Back in 2008 the Jazz made a crazy trade to the Clippers: Carlos Boozer for Chris Kaman and the 2008 and 2009 Clippers first round draft picks. It was, of course, panned by the media. Then the Jazz traded Kaman for Andrew Bogut. They went with a Bogut, Memo, AK, Eric Gordon (Clips 2008 pick), Deron lineup for a lot of 2008-09. They did fairly well. When the Clips 2009 pick came out as number one, and Blake Griffin was on board, they traded Memo to the Hawks for Al Horford and MIllsap to the Nets for the 2010 pick. Of course the Jazz still brought on Wesley Matthews in 2009. Of course the Nets ended up with the number 1 pick in 2010. And the Knicks pick went number 2. Knowing their team's needs and assets, they traded both picks to Philly for the number 3 pick and Andre Iguodala.

So in the end of this absurd, concocted scenario the Jazz ended up with Bogut, Blake Griffin, AK, Wesley, and Deron for their starting lineup, with Al Horford, Eric Gordon, Favors, and Iguodala as their bench.

Stupid stuff. I literally woke up and cried.

Again, the stuff of fairy tales.

* * *

But I suppose fans relationships with their teams are the stuff of fairy tales. I've concocted ways that Deron rejoins the team in 2012. It will never happen, I know, but that doesn't stop me from dreaming.

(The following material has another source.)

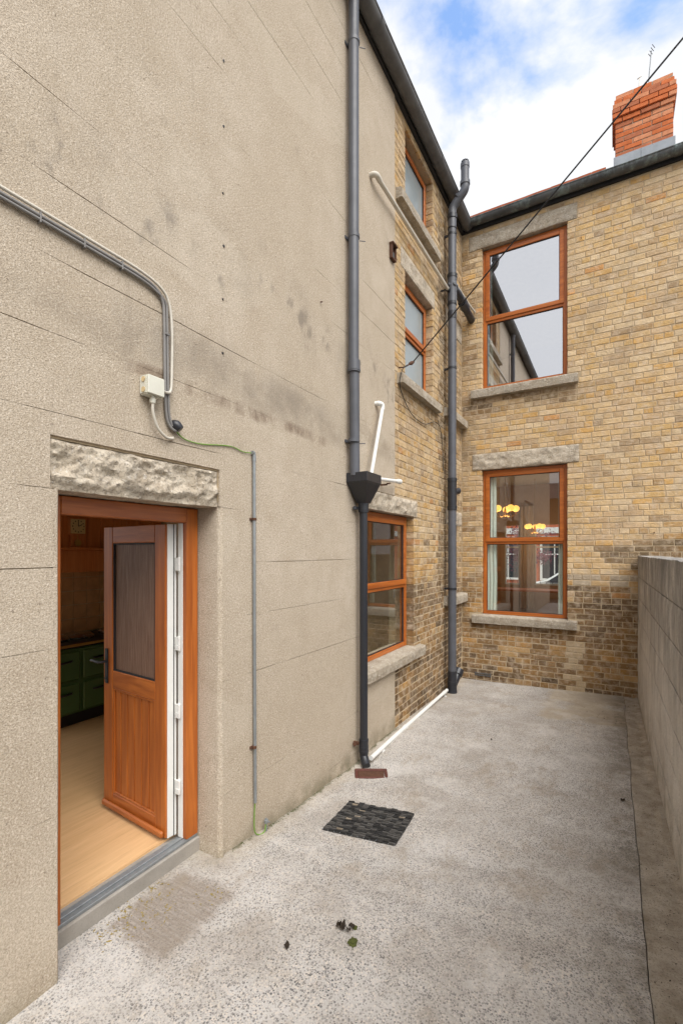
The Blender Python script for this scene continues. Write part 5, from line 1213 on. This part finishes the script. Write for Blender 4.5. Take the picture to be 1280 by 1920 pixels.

Because fans never stop dreaming. We never stop believing. We never stop hoping. We learn to forget the bad times and remember the good. We build statues for players who never won a championship because they did something even more rare—they connected with us in a way that was truly sublime.

And we never stop hoping that we'll have that connection again.

Derrick Favors may become a star. The potential is there, the talent is there, the raw athletic material is there. The three lottery picks in the next two years may give the team the next stars for us to love. The draft may be considered a weaker one, but plenty of stars turned out unexpectedly. The most important to us, of course, were the players memorialized by those statues out front of ESA.

Al Jefferson may become an elite player. His play lately, in fact, convinces us it's more than just a hopeful possibility. There's some evidence that it's happening right now. Too late for him to be Deron's right-hand man, sadly. But who knows what will happen even a year from now.

Because there are a countless other great things that may happen. We can play around with the other names on our team: AK, Millsap, CJ, Devin. We can convince ourselves that they'll become what we need, what we want. Or we can concoct trades and options that get us what we need.

That's sports. And that's being a fan of a sports team.

Despite all the disappointments, all the letdowns, all the times things don't go as well as planned—there are just enough moments that exceed what was expected that we never stop believing and hoping.

And I suppose that's the fairy tale worth weaving right now. A fairy tale of the fans, of hope, of the future—of the uncertain, hazy events of tomorrow that just may turn out right if the gods look kindly our way.